Mayor Bundren asked if any Board members were opposed to the project. They have been discussing all of the pros for the project. Alderman Gregory asked if this was the best option. Mr. Reich responded that this would be safer than the pump station. It will eliminate some cost. Siphons have been around for one hundred years. Alderman Tichy reminded that they have looked at two, locally, that are operating fine. Mr. Reich commented that they had talked about looking at the one at Mebane, but after they looked at the one at Haw River, they were fairly well satisfied. The one at Mebane has a couple of siphons; the one at the Art Center comes into a dosing tank. There is a little creek; the ballfields come to the dosing tank. It goes underneath the creek and back over to the wastewater treatment plant on the other side of the creek. That one has been in use about 15 years. They’ve never had any trouble with it in 15 years, not even grease. Clerk York commented that it looked, to him, like a wet well without pumps. Basically, you are getting rid of the pumps. The worry that you have with pumps would go away. Alderman Tichy added that they know that the pumps are the problem.

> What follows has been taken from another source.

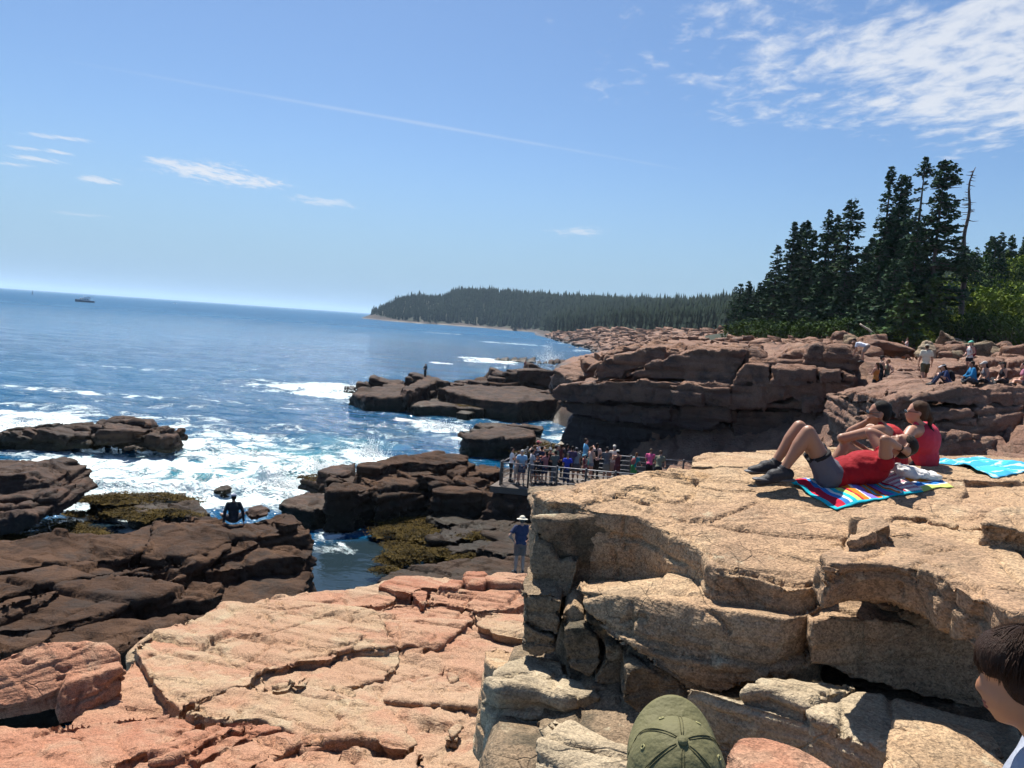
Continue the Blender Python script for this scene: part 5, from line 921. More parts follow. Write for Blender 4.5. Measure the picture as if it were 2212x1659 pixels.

Alderman Clemmons observed that it would be a long time before they would get the cost back, compared to what is being paid, even with the pumps, but it is a long time of dealing with an issue that will keep rearing its head. Mayor Bundren commented it was a resolution to an ongoing problem. It can be resolved now, so it doesn’t continue. Alderman Tichy observed they would be avoiding the cost of putting in standby power at Cabin; avoiding the cost of putting in a right-of-way; avoiding any citation from the State regarding an access road. If they don’t get started on this, the Village could get hit with $100,000 of cost to put in an access road, to settle litigation on access and right-of-way, put in a standby generator, and do everything else. Mayor Bundren added that none of this would be any quicker than just going ahead with the project. Alderman Tichy summarized that if they go ahead with the project, it will eliminate the other potential expenditures. Mayor Pro Tem Sharpe made the motion to move forward with the project. Alderman Tichy seconded. Alderman Clemmons commented that he did want the Village to do the soil bore. Alderman Gregory asked what would happen if they do find rock. Alderman Tichy suggested they could look at a cost estimate and do a review. Alderman Clemmons said it just depends on what the cost would be. Alderman Tichy observed if they were told it would cost $30,000 for the rock, fine. If they were told it would cost $300,000 for the rock, the Board would need to sit down and review. Mayor Pro Tem Sharpe rephrased the motion to include, “predicated on the cost of the bore and if there is rock found.” Alderman Tichy seconded the rephrased motion. Alderman Tichy recommended a project review, after the test bores. The motion passed unanimously.

Alderman Clemmons made the motion to adjourn the special meeting. Mayor Pro Tem Sharpe seconded. The motion passed unanimously and the meeting was adjourned.